Attracting bipartisan support, Dan Tehan (Minister for Education) and Amanda Rishworth (Shadow Minister for Early Childhood Education) have released statements about the Week. And parliamentarians from all parties are visiting early learning services, including: Ken Wyatt (Minister for Indigenous Australians), Michelle Landry (Assistant Minister for Children and Families), Anthony Albanese (Opposition Leader), Senator Mehreen Faruqi (Australian Greens spokesperson for Education), Linda Burney (Shadow Minister for Families, Social Services, Indigenous
Australians), Richard Marles (Deputy Leader of the Opposition and Shadow Minister for Defence), and Jason Clare (Shadow Minister for Regional Services, Territories and Local Government).

‘It is important for Australia’s future wellbeing and prosperity that all political leaders recognise the crucial role that early childhood education and care plays in children’s overall development’, said campaign spokesperson Samantha Page, CEO of Early Childhood Australia.

‘Early learning matters because it’s in these early years—before the age of five—that children’s brains grow the fastest and are wired to learn quickly. It’s also when the foundations for lifelong learning, health and behaviour are laid down’, said Ms Page.

Australian and international research shows that children who participate in one or more years of quality early learning show improved school performance, are better able to manage their behaviour and have lower levels of hyperactivity. They are more likely to finish high school, go for higher academic studies and find steady employment.

‘While Australia has seen an improvement in the attendance of four-year-olds in preschool programs in recent years, we are still in the bottom third of developed countries for early learning attendance of three-year-olds and younger children’, said Ms Page.

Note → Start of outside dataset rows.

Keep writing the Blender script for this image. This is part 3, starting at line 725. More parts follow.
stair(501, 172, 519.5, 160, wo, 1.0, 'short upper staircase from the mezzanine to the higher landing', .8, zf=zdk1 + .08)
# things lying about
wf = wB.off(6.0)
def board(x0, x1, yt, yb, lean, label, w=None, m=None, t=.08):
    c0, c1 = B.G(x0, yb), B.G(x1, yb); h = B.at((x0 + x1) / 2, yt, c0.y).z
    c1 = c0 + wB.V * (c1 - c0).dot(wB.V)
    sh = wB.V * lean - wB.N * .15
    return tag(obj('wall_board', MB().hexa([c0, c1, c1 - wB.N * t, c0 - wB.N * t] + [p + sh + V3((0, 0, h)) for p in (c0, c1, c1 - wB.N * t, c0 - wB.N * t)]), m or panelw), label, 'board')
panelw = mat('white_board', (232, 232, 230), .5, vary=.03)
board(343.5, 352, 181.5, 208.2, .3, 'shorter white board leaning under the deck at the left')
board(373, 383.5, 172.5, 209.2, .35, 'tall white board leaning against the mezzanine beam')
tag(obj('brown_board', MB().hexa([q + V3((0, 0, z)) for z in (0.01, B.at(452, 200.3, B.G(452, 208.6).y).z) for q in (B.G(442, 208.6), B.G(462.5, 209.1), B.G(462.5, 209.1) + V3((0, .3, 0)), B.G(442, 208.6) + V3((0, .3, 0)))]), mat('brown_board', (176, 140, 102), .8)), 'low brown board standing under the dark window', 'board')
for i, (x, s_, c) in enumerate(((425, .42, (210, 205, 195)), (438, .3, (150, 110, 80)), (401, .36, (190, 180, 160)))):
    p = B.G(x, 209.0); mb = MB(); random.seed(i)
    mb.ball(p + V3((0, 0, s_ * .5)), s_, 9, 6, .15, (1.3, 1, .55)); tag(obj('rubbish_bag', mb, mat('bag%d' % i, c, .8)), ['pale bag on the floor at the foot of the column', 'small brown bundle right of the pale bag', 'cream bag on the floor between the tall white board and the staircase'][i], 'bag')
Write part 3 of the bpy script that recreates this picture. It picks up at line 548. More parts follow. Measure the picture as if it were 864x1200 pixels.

‘We hope that by experiencing quality early learning in action this week, more politicians will put policies in place to ensure all Australian children get access to at least two days per week of early learning before they start school’, said Ms Page.

The Early Learning: Everyone Benefits campaign calls on federal politicians in both houses of parliament to:

  • ensure access to at least two days per week of early education for all Australian children, irrespective of their parents’ activities
  • develop a national Early Years Strategy to ensure no children fall though the gaps
  • provide a long-term commitment to maintain current total levels of funding for Universal Access to kindergarten or preschool programs in the year before school
  • extend kindergarten/preschool funding for play-based programs to support three-year-olds
  • improve the quality of early education and care through ongoing support for the National Quality Agenda and workforce development initiatives
  • improve support for disadvantaged children, especially those living in regional and remote areas, and Aboriginal and Torres Strait Islander children.